Mandy got chatting with the vendor, Raewyn, and asked if she could have a look in the rubbish skip. "Raewyn said 'sure, we've been throwing all sorts of things out, shoes, dresses' ... And that's when alarm bells started ringing."
Mandy was invited to look at the clothing that was left. She could buy it as a job lot for a flat fee - but, she was warned, there was a lot of it. "I thought how much could it be?"
Cupboard after cupboard was emptied on to beds, stacked high in room after room after room, says Mandy. "After a while I was going yip, yip yip, I was taking everything. I had to make trip after trip for days to extract the stock from the house in black garbage bags. It was all on old-fashioned wooden hangers. I bought all that I could afford."

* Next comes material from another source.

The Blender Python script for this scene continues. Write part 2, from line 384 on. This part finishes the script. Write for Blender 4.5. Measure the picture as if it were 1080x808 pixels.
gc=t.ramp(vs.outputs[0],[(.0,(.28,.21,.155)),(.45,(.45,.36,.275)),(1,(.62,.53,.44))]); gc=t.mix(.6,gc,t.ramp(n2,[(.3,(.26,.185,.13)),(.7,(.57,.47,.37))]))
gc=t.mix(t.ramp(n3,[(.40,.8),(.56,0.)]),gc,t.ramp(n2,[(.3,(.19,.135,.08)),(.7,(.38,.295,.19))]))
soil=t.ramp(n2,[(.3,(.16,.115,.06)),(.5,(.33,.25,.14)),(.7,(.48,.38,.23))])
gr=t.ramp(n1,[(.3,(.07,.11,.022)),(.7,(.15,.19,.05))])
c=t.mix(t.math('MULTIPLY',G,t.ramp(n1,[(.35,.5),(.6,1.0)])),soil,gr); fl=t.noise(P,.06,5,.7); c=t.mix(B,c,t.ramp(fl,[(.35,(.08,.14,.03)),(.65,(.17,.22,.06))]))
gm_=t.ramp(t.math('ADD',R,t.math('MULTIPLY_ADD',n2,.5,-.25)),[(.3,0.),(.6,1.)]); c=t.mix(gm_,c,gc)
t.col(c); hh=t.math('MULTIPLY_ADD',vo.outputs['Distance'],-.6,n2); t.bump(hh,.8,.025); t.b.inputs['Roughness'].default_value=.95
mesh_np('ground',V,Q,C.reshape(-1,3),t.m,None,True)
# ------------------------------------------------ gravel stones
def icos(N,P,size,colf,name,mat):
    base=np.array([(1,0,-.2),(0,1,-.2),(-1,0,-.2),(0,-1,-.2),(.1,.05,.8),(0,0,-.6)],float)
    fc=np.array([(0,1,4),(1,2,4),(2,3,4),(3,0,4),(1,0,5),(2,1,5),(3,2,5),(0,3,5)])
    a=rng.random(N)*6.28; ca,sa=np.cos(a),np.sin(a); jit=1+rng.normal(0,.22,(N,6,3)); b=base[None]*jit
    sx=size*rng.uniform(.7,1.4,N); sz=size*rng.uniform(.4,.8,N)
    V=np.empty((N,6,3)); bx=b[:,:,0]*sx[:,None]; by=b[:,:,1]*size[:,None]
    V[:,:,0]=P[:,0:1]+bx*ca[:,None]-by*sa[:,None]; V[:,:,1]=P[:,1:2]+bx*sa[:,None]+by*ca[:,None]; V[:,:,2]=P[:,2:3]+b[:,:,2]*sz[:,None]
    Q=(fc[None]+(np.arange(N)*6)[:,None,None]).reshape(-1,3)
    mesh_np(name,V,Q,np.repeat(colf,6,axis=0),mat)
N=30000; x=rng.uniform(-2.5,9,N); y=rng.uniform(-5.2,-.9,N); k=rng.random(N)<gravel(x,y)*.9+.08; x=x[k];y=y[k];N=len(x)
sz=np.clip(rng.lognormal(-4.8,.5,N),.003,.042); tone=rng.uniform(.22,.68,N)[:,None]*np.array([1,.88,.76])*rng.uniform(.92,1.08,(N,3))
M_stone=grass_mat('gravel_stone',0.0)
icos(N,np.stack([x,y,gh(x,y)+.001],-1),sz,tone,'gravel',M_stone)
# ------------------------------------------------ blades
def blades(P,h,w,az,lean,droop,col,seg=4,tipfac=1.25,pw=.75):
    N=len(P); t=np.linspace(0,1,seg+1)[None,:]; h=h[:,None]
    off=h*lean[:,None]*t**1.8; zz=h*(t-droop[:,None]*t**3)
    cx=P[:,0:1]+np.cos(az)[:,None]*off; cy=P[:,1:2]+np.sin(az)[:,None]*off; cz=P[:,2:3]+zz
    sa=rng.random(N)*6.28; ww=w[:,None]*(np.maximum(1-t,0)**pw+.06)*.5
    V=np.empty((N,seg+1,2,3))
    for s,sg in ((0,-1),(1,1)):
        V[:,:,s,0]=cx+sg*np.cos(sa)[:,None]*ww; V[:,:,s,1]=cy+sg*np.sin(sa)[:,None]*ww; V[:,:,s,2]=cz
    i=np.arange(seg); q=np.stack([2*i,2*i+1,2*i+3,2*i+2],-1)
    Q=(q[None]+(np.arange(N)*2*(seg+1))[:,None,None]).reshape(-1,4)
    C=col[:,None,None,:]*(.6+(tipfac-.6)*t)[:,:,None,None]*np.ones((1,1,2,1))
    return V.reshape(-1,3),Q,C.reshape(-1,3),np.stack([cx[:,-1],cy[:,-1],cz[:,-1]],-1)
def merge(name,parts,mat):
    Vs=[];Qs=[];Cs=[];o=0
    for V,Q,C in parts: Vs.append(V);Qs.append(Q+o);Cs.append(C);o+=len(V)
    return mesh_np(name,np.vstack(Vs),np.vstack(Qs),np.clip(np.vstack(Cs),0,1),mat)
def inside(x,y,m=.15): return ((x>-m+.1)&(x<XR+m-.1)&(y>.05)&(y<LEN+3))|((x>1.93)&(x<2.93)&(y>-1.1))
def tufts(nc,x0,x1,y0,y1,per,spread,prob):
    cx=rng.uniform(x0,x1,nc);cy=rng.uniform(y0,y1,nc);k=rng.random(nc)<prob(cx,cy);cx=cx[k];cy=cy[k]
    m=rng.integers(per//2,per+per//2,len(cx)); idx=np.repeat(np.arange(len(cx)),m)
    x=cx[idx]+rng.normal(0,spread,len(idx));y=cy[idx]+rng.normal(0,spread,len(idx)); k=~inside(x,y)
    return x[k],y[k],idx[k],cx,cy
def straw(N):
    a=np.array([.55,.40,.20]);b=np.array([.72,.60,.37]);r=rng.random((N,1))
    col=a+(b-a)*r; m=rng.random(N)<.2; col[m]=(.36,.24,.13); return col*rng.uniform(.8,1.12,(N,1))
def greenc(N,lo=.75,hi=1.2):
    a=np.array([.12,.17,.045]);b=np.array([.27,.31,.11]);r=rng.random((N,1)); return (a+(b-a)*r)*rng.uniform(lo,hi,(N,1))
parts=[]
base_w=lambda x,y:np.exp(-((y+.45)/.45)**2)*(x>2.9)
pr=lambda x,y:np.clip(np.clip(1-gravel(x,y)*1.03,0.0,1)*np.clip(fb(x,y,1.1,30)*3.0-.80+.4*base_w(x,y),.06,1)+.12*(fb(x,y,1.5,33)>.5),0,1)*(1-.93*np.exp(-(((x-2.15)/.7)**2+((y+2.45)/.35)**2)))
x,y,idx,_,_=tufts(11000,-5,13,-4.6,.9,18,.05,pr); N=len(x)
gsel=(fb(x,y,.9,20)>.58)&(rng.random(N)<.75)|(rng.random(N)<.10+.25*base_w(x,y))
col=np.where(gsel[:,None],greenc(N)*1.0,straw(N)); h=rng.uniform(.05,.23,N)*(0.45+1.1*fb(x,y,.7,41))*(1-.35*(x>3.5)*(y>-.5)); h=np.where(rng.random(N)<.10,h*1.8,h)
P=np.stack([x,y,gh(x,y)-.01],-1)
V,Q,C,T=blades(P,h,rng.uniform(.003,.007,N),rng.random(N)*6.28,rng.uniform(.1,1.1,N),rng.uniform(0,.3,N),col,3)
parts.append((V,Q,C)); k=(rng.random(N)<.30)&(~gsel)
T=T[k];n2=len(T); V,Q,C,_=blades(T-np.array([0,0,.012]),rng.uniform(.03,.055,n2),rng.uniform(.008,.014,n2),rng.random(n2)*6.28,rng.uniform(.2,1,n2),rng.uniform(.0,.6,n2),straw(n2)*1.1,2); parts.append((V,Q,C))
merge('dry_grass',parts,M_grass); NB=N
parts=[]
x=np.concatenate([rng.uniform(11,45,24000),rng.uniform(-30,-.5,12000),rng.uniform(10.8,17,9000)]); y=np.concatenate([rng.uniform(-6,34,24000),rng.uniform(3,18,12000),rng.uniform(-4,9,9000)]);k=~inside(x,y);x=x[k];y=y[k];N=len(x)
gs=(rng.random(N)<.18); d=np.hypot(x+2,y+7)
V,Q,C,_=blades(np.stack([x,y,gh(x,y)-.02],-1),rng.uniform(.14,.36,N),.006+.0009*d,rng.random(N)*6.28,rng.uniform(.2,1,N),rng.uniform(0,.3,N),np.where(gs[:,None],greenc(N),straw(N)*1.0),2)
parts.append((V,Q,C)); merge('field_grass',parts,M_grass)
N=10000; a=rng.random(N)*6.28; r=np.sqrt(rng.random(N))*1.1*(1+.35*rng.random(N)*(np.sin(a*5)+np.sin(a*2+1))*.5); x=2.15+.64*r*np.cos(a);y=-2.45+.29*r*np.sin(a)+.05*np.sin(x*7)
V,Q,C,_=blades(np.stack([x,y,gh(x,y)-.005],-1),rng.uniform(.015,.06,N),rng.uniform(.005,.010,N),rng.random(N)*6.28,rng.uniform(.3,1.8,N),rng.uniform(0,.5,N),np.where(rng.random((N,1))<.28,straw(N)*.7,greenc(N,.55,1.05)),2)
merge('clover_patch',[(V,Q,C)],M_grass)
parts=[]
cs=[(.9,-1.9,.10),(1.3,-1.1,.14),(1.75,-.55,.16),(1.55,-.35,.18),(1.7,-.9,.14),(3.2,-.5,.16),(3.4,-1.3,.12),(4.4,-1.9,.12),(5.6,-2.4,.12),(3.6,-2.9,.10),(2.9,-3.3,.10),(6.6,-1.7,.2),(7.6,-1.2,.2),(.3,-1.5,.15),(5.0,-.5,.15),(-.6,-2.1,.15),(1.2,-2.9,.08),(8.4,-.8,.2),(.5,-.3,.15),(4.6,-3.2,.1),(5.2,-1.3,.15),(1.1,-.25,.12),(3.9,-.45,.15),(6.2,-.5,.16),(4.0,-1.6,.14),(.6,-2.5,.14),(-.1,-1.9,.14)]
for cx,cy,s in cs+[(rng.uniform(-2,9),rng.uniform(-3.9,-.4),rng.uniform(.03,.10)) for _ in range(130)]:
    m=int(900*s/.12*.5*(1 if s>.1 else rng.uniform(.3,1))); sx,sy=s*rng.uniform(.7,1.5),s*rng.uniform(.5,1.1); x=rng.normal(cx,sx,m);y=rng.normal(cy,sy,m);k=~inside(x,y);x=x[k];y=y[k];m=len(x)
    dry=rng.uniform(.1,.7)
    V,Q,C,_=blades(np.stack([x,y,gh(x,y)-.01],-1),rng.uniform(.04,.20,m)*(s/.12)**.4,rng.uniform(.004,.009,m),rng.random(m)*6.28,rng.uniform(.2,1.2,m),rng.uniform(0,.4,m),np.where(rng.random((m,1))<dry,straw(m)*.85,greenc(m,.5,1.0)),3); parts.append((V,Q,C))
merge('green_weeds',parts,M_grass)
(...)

Meanwhile, Raewyn's niece Linda was scanning snapshots of the family wearing the same clothes Mandy was buying. "You just don't get a story like that with clothes; vintage clothing can be quite soulless these days. I thought wow I'm going to have to put these together and let people know that they're buying clothes from the first owner. This is straight out of someone's house. And it's local. If I don't have photos of the actual piece I can tell you which member of the family it belonged to and a quick rundown."
There were Raewyn's clothes from childhood to her early 20s. "I could see pockets of her life and how she interacted with her brothers and sisters based on these clothes."
On the shop wall is a 1960s jewelled lavender ball gown - the gown Raewyn wore only once to go out with the boyfriend who two-timed her and ran away to Australia, and for whom she waited for 10 years.
There's a recent twist to that story too: Mandy discovered and bought the dress in a recycle boutique. "When I saw it I had all the photos for it on my phone and I referenced it on the spot. I actually had to sit down, 'oh my goodness I've got a photo of Raewyn wearing that dress'.
"I raced home, stood on Raewyn's doorstep, held the dress up, big smile on my face and she sort of put her head in her hands and laughed! (She said) 'Please don't be mad at me but we got rid of all these dresses beforehand'."
Raewyn's grandmother Bailey (the rest of the family have a different surname and want anonymity) was a seamstress by trade. "I got one of her tins of buttons," says Mandy, "and pins and zips and some of her sewing things, there were wooden cotton reels, but I just could not take everything, I'd need another house."
Grandma Bailey's husband died young and she devoted her life to raising three children and three grandchildren in the house bought in 1944. Mandy has sets of matching dresses made for the three granddaughters, and there are a lot of teenage dresses made for Raewyn and her sister Lorraine - the quintessential 50's summer frock, with tiny waist, metal zip, shelf bust - immaculate stitching, ruching and pleating. "Look at the work in this," says Mandy, "this is a woman who knew what she was doing."
The Bailey women went to balls, dances, to the races (their brother was in horse racing). They were well turned-out, always wore a hat (often one they'd made themselves) and had hair-dos from Lorraine's local Pt Chevalier hairdressing salon (a set of matching salon smocks is for sale).
"They weren't well off but they certainly weren't struggling because there are some beautiful store-bought things as well."
Often there was the same garment in different colours, and beautiful matching coats for the children.
Did they keep up with fashion? "I've got a picture of Grandma Bailey when she went to Australia and she's got the two-piece patio suit on, a pink and purple thing, with the loud Pucci chain, the teased roller hair-do and big sunglasses, white-rimmed. So yeah, they would have rolled with the fashion."
So far only certain rooms of the house have been cleared. "Raewyn has told me, 'I've got all these 70's frocks, you're not interested in the 70s are you?' and I've said 'hell yes'. I'm guessing there's going to be lots of maxi dresses and chiffon bell sleeves and flutter things, because if it seems if there was a trend they were on it."
Not all the clothes are pristine. Some were well-worn and some stored unwashed, which has caused ageing and yellowing. But retro aficionados don't mind signs of authenticity and luckily prefer to restore garments themselves. "Otherwise I would just spend every waking minute I've got hand-washing."
Is the temptation to hold on to things?
"I'm a hoarder. As a collector you want to protect the clothes that you buy, you covet things. Having this shop, and I still keep way more than I should, has been very helpful in moving stock out of my wardrobe and on to the shelves."
Mandy's own style is eclectic rather than devoted to one era or look. She will wear an embroidered black dirndl with a ripped hem over a band T-shirt with lace tights, new belt and modern shoes.
"I don't like fashion, I like clothes. So I have 80s moments, I have 50s moments, I have huge fashion mistake moments."
And Black Betty? She's the shiny black store mannequin in the window modelling the Bailey Collection.